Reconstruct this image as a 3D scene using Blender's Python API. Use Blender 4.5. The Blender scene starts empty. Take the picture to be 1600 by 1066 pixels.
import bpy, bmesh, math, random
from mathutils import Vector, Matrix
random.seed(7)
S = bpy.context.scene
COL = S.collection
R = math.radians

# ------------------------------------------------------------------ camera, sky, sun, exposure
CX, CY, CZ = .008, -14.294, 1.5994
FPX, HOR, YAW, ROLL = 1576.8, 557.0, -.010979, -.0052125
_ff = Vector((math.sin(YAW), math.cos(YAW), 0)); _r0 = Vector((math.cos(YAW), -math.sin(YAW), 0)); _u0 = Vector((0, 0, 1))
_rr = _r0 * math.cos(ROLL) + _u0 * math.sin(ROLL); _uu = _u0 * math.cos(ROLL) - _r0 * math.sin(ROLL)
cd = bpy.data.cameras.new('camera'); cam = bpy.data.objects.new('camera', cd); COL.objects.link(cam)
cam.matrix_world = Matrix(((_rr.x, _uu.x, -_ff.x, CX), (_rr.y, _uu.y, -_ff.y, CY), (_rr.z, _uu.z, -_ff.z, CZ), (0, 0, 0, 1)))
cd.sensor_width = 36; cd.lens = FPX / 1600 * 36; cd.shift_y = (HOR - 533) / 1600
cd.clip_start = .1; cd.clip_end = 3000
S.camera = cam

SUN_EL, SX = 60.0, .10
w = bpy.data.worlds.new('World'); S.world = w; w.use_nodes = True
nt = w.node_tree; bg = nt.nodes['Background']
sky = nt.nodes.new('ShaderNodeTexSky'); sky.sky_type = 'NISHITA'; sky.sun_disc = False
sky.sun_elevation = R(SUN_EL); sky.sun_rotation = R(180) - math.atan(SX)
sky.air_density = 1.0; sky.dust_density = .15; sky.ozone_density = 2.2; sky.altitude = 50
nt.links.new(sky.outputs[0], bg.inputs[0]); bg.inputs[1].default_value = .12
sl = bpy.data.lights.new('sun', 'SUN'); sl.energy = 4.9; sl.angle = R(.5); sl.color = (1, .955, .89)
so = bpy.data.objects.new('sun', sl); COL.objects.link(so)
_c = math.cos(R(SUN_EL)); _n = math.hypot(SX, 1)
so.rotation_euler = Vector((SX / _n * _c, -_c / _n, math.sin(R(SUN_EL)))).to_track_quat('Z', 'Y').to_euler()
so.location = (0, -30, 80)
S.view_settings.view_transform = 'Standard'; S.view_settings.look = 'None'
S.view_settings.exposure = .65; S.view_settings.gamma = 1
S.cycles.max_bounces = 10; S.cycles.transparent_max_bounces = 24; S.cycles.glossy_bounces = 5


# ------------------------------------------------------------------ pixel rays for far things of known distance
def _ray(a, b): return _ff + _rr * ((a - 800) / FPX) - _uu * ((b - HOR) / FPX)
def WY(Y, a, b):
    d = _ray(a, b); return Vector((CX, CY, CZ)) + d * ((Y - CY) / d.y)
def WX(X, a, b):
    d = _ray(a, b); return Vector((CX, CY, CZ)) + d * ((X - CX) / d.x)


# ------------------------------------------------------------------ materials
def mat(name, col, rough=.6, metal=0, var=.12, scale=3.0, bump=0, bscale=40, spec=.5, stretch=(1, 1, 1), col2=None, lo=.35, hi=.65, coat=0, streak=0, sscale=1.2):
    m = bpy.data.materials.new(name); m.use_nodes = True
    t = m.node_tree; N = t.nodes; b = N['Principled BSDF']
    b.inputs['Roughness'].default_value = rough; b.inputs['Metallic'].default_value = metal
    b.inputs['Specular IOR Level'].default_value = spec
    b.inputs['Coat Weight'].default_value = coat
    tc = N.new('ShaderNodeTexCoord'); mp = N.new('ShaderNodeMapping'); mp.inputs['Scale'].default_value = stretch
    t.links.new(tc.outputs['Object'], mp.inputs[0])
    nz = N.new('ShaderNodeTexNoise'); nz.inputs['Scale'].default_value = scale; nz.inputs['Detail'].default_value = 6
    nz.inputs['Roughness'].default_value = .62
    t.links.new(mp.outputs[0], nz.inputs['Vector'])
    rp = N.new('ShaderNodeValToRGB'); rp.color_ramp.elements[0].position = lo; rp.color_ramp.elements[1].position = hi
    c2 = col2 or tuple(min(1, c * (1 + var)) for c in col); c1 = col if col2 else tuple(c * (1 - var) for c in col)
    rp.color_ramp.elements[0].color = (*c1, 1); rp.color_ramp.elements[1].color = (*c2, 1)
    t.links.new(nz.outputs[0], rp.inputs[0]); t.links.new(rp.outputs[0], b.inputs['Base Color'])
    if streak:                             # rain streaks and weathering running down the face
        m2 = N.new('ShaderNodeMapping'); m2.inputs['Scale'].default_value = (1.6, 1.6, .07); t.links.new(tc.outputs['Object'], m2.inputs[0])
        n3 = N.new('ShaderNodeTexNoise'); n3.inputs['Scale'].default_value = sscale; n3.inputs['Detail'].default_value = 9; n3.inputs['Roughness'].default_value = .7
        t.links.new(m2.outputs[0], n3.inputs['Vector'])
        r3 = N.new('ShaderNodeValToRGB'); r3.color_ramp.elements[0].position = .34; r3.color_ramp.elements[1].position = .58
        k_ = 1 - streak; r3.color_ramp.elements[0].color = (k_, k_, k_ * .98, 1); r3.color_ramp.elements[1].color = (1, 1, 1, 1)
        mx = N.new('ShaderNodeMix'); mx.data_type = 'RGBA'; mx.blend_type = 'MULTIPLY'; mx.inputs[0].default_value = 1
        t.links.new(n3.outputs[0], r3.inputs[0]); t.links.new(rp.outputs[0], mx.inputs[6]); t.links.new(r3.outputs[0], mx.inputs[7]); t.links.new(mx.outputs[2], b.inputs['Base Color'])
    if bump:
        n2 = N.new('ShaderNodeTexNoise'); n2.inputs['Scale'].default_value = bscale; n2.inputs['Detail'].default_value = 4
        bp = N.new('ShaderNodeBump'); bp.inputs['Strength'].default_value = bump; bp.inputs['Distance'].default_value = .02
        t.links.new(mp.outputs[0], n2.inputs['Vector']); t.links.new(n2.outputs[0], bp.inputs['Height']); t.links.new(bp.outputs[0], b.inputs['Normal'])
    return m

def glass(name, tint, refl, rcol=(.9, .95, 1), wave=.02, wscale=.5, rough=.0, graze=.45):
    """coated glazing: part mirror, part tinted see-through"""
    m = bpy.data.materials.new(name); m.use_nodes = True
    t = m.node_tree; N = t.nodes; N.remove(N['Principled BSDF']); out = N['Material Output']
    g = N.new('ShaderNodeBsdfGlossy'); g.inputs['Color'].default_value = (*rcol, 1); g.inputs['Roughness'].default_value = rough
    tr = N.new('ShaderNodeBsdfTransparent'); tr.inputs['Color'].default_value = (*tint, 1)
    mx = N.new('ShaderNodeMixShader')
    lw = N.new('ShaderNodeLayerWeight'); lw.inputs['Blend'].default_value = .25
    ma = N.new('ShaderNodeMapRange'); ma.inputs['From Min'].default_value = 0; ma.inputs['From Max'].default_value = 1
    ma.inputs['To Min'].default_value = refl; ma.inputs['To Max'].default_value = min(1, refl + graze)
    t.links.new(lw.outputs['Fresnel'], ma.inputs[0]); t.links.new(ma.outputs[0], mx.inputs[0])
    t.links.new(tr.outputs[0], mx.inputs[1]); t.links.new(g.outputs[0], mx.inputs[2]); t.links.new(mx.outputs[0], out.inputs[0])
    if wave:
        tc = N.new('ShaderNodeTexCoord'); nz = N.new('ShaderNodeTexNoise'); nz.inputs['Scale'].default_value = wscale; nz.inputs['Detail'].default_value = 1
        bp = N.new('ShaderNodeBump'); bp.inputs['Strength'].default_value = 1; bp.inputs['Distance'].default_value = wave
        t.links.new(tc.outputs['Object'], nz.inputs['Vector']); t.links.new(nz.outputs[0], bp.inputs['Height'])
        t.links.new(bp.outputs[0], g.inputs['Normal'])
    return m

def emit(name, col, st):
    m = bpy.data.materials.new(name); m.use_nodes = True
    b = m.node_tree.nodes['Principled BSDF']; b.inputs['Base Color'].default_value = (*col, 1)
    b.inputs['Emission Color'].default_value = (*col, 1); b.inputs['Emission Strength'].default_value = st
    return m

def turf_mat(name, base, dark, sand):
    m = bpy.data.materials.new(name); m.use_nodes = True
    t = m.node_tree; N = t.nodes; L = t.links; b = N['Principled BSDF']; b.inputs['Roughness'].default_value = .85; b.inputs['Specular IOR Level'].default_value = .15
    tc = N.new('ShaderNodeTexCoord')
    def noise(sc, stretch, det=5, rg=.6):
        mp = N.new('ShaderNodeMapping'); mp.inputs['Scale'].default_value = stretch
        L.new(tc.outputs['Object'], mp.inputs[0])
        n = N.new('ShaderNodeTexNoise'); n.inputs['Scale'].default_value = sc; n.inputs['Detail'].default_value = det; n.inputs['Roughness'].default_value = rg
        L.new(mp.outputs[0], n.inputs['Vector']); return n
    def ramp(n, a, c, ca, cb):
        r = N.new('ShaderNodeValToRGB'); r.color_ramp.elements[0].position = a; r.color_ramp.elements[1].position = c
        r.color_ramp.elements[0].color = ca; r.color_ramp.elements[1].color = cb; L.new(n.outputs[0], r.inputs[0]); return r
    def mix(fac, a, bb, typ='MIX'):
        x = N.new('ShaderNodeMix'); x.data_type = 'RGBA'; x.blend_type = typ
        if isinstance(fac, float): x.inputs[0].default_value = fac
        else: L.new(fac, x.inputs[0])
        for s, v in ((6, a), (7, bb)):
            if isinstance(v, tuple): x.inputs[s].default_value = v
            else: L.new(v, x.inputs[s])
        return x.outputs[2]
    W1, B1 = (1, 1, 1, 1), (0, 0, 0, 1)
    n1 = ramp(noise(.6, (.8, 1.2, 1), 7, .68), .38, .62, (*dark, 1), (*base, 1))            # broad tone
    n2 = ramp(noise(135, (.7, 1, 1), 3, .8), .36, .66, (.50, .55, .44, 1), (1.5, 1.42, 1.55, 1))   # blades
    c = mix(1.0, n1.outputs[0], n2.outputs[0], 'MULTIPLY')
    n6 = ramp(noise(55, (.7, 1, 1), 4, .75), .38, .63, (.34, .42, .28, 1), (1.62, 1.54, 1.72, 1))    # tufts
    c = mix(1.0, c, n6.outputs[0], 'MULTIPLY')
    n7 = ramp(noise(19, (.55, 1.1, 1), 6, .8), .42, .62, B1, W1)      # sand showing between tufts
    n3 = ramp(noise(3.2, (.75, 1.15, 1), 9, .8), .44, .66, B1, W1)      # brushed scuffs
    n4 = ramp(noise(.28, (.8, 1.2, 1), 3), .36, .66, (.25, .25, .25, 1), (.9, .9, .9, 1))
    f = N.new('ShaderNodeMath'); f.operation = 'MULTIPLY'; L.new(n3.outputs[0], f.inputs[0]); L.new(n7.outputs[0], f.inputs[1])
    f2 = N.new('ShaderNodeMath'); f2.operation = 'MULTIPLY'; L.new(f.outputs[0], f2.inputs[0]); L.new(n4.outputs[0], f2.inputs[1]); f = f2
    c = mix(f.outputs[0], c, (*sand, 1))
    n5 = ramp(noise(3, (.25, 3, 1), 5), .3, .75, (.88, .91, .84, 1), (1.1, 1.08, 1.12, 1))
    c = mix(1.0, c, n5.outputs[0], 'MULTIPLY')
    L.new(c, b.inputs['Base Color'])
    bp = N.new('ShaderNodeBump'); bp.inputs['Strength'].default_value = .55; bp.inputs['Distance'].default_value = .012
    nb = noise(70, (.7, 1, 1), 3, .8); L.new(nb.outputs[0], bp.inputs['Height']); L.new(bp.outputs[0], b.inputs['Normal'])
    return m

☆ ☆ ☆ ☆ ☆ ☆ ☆

**TASK TO COMPLETE:**
From the data, collect all lines where the string "scene" appears.

**EXERCISE ANSWER:**
Reconstruct this image as a 3D scene using Blender's Python API. Use Blender 4.5. The Blender scene starts empty. Take the picture to be 1600 by 1066 pixels.
S = bpy.context.scene